Extract the complete listing and output it unchanged.

3D scene scripts —
• • • • • • •

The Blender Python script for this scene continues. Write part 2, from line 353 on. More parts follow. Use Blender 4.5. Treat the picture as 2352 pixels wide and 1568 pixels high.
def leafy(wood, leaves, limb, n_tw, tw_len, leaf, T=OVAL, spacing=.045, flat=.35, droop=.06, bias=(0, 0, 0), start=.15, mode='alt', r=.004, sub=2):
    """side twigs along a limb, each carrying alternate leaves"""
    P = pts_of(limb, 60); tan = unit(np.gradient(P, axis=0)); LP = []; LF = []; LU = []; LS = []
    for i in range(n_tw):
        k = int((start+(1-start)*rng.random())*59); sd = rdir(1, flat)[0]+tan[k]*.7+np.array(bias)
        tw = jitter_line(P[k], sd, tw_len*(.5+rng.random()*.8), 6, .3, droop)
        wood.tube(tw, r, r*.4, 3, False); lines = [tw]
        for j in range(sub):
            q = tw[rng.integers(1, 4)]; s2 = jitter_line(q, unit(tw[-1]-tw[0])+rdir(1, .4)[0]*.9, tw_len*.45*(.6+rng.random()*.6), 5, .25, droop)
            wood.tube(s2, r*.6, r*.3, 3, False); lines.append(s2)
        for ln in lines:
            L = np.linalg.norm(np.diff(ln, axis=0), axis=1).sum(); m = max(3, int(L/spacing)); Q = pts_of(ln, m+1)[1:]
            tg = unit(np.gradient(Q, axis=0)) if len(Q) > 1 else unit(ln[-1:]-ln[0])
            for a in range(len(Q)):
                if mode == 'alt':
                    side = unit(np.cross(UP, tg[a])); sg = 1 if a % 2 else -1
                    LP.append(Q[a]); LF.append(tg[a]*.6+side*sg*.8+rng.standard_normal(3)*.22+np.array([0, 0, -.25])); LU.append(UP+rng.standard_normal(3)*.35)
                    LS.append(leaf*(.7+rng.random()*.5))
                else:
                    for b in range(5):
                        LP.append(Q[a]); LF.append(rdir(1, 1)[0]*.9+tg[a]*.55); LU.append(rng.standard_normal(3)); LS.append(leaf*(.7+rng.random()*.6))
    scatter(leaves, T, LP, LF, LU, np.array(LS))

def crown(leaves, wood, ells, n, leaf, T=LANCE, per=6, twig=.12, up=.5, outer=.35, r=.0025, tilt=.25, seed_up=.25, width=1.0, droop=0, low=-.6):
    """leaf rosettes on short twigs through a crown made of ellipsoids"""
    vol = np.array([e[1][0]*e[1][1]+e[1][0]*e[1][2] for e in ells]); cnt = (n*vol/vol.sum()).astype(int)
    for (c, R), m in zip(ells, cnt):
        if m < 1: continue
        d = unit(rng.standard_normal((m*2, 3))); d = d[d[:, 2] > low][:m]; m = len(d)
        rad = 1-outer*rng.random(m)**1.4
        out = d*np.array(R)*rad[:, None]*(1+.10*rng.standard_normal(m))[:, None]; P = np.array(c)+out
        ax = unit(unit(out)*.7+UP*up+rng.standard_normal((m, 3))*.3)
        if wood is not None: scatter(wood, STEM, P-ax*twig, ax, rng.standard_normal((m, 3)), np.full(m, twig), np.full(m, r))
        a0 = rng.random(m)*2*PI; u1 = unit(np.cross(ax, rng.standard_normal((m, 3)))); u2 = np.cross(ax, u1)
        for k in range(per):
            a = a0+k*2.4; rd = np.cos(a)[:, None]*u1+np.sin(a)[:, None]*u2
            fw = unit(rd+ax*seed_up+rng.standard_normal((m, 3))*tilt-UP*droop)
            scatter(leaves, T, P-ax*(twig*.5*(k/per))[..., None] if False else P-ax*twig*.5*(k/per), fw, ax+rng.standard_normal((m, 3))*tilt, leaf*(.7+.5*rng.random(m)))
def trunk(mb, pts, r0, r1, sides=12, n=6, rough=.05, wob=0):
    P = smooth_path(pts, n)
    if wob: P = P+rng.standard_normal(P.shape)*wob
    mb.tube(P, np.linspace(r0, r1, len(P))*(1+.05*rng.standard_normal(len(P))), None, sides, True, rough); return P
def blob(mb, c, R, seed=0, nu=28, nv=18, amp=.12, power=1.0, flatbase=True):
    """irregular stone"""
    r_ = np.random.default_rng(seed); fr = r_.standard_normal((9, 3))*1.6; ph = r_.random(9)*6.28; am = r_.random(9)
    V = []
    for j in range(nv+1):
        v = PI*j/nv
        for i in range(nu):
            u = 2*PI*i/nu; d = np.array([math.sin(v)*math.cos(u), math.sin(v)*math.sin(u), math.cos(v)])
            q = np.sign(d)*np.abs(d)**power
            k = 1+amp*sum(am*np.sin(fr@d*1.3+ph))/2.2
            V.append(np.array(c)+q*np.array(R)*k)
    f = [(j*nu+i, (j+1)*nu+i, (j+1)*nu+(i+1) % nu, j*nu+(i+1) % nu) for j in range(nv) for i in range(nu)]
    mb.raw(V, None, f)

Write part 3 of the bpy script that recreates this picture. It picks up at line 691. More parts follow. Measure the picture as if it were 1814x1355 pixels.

• • • • • • •

OUTPUT —
The Blender Python script for this scene continues. Write part 2, from line 353 on. More parts follow. Use Blender 4.5. Treat the picture as 2352 pixels wide and 1568 pixels high.
def leafy(wood, leaves, limb, n_tw, tw_len, leaf, T=OVAL, spacing=.045, flat=.35, droop=.06, bias=(0, 0, 0), start=.15, mode='alt', r=.004, sub=2):
    """side twigs along a limb, each carrying alternate leaves"""
    P = pts_of(limb, 60); tan = unit(np.gradient(P, axis=0)); LP = []; LF = []; LU = []; LS = []
    for i in range(n_tw):
        k = int((start+(1-start)*rng.random())*59); sd = rdir(1, flat)[0]+tan[k]*.7+np.array(bias)
        tw = jitter_line(P[k], sd, tw_len*(.5+rng.random()*.8), 6, .3, droop)
        wood.tube(tw, r, r*.4, 3, False); lines = [tw]
        for j in range(sub):
            q = tw[rng.integers(1, 4)]; s2 = jitter_line(q, unit(tw[-1]-tw[0])+rdir(1, .4)[0]*.9, tw_len*.45*(.6+rng.random()*.6), 5, .25, droop)
            wood.tube(s2, r*.6, r*.3, 3, False); lines.append(s2)
        for ln in lines:
            L = np.linalg.norm(np.diff(ln, axis=0), axis=1).sum(); m = max(3, int(L/spacing)); Q = pts_of(ln, m+1)[1:]
            tg = unit(np.gradient(Q, axis=0)) if len(Q) > 1 else unit(ln[-1:]-ln[0])
            for a in range(len(Q)):
                if mode == 'alt':
                    side = unit(np.cross(UP, tg[a])); sg = 1 if a % 2 else -1
                    LP.append(Q[a]); LF.append(tg[a]*.6+side*sg*.8+rng.standard_normal(3)*.22+np.array([0, 0, -.25])); LU.append(UP+rng.standard_normal(3)*.35)
                    LS.append(leaf*(.7+rng.random()*.5))
                else:
                    for b in range(5):
                        LP.append(Q[a]); LF.append(rdir(1, 1)[0]*.9+tg[a]*.55); LU.append(rng.standard_normal(3)); LS.append(leaf*(.7+rng.random()*.6))
    scatter(leaves, T, LP, LF, LU, np.array(LS))

def crown(leaves, wood, ells, n, leaf, T=LANCE, per=6, twig=.12, up=.5, outer=.35, r=.0025, tilt=.25, seed_up=.25, width=1.0, droop=0, low=-.6):
    """leaf rosettes on short twigs through a crown made of ellipsoids"""
    vol = np.array([e[1][0]*e[1][1]+e[1][0]*e[1][2] for e in ells]); cnt = (n*vol/vol.sum()).astype(int)
    for (c, R), m in zip(ells, cnt):
        if m < 1: continue
        d = unit(rng.standard_normal((m*2, 3))); d = d[d[:, 2] > low][:m]; m = len(d)
        rad = 1-outer*rng.random(m)**1.4
        out = d*np.array(R)*rad[:, None]*(1+.10*rng.standard_normal(m))[:, None]; P = np.array(c)+out
        ax = unit(unit(out)*.7+UP*up+rng.standard_normal((m, 3))*.3)
        if wood is not None: scatter(wood, STEM, P-ax*twig, ax, rng.standard_normal((m, 3)), np.full(m, twig), np.full(m, r))
        a0 = rng.random(m)*2*PI; u1 = unit(np.cross(ax, rng.standard_normal((m, 3)))); u2 = np.cross(ax, u1)
        for k in range(per):
            a = a0+k*2.4; rd = np.cos(a)[:, None]*u1+np.sin(a)[:, None]*u2
            fw = unit(rd+ax*seed_up+rng.standard_normal((m, 3))*tilt-UP*droop)
            scatter(leaves, T, P-ax*(twig*.5*(k/per))[..., None] if False else P-ax*twig*.5*(k/per), fw, ax+rng.standard_normal((m, 3))*tilt, leaf*(.7+.5*rng.random(m)))
def trunk(mb, pts, r0, r1, sides=12, n=6, rough=.05, wob=0):
    P = smooth_path(pts, n)
    if wob: P = P+rng.standard_normal(P.shape)*wob
    mb.tube(P, np.linspace(r0, r1, len(P))*(1+.05*rng.standard_normal(len(P))), None, sides, True, rough); return P
def blob(mb, c, R, seed=0, nu=28, nv=18, amp=.12, power=1.0, flatbase=True):
    """irregular stone"""
    r_ = np.random.default_rng(seed); fr = r_.standard_normal((9, 3))*1.6; ph = r_.random(9)*6.28; am = r_.random(9)
    V = []
    for j in range(nv+1):
        v = PI*j/nv
        for i in range(nu):
            u = 2*PI*i/nu; d = np.array([math.sin(v)*math.cos(u), math.sin(v)*math.sin(u), math.cos(v)])
            q = np.sign(d)*np.abs(d)**power
            k = 1+amp*sum(am*np.sin(fr@d*1.3+ph))/2.2
            V.append(np.array(c)+q*np.array(R)*k)
    f = [(j*nu+i, (j+1)*nu+i, (j+1)*nu+(i+1) % nu, j*nu+(i+1) % nu) for j in range(nv) for i in range(nu)]
    mb.raw(V, None, f)

Write part 3 of the bpy script that recreates this picture. It picks up at line 691. More parts follow. Measure the picture as if it were 1814x1355 pixels.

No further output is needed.